• Exercise
Go through the listing and copy each line with the string "extends".

• Given data
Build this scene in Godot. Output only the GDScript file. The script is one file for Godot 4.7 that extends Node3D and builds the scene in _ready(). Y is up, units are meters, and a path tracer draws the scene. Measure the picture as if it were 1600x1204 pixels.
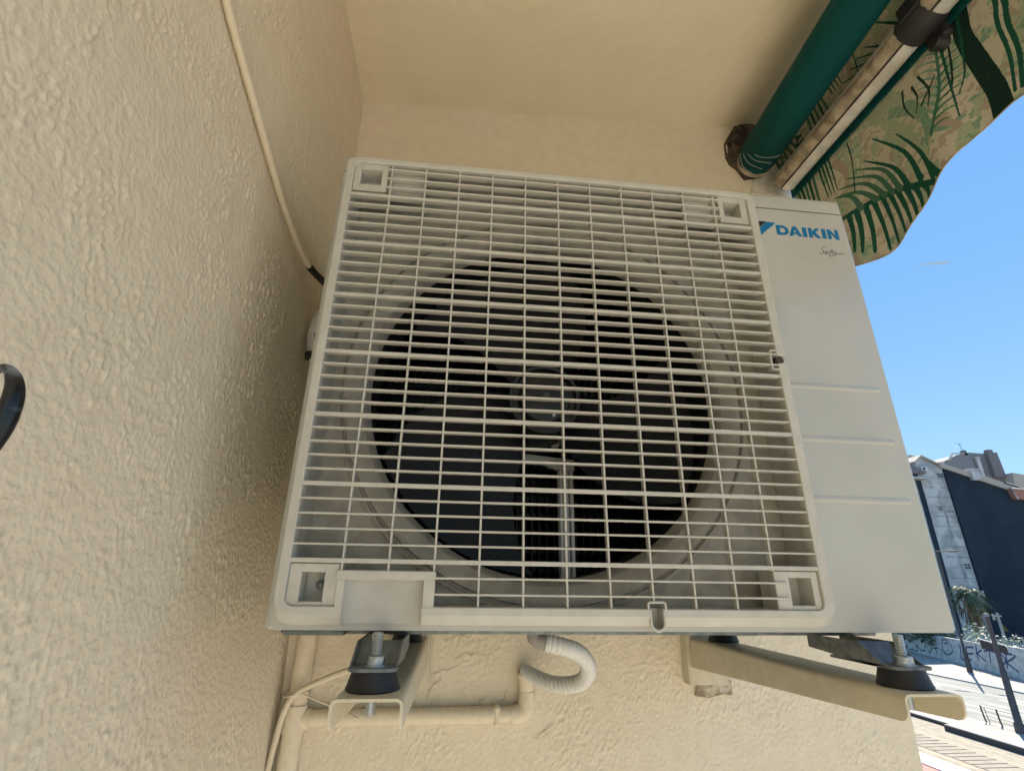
extends Node3D
# A split air conditioner's outdoor unit on a balcony wall, street below. Units are metres; y is up, z points out of the end wall.

var rng := RandomNumberGenerator.new()
var M := {}
var used := {}

# ---------------------------------------------------------------- helpers
func lin(r: float, g: float, b: float) -> Color:
	return Color(r, g, b).linear_to_srgb()

func mat(key: String, c: Color, rough := 0.6, metal := 0.0, spec := 0.5) -> StandardMaterial3D:
	var m := StandardMaterial3D.new()
	m.albedo_color = c
	m.roughness = rough
	m.metallic = metal
	m.metallic_specular = spec
	M[key] = m
	return m

func noise_tex(freq: float, octaves: int, sd: int, lo: Color, hi: Color, size := 512, kind := FastNoiseLite.TYPE_SIMPLEX_SMOOTH, a := 0.3, b := 0.7) -> NoiseTexture2D:
	var n := FastNoiseLite.new()
	n.noise_type = kind
	n.seed = sd
	n.frequency = freq
	n.fractal_octaves = octaves
	var t := NoiseTexture2D.new()
	t.width = size
	t.height = size
	t.seamless = true
	t.noise = n
	var g := Gradient.new()
	g.offsets = PackedFloat32Array([a, b])
	g.colors = PackedColorArray([lo, hi])
	t.color_ramp = g
	return t

func tri_map(m: StandardMaterial3D, tex: Texture2D, scale: float) -> void:
	m.uv1_triplanar = true
	m.uv1_world_triplanar = true
	m.uv1_scale = Vector3.ONE * scale
	m.albedo_texture = tex

func bumpy(m: StandardMaterial3D, tex: Texture2D, cm: float) -> void:
	m.heightmap_enabled = true
	m.heightmap_texture = tex
	m.heightmap_scale = cm

func sts() -> SurfaceTool:
	var st := SurfaceTool.new()
	st.begin(Mesh.PRIMITIVE_TRIANGLES)
	return st

func tri(st: SurfaceTool, a: Vector3, b: Vector3, c: Vector3, out: Vector3, sg := -1) -> void:
	st.set_smooth_group(sg)
	if (a - c).cross(a - b).dot(out) < 0.0:
		var t := b
		b = c
		c = t
	st.add_vertex(a)
	st.add_vertex(b)
	st.add_vertex(c)

func quad(st: SurfaceTool, a: Vector3, b: Vector3, c: Vector3, d: Vector3, out: Vector3, sg := -1) -> void:
	tri(st, a, b, c, out, sg)
	tri(st, a, c, d, out, sg)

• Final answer
Build this scene in Godot. Output only the GDScript file. The script is one file for Godot 4.7 that extends Node3D and builds the scene in _ready(). Y is up, units are meters, and a path tracer draws the scene. Measure the picture as if it were 1600x1204 pixels.
extends Node3D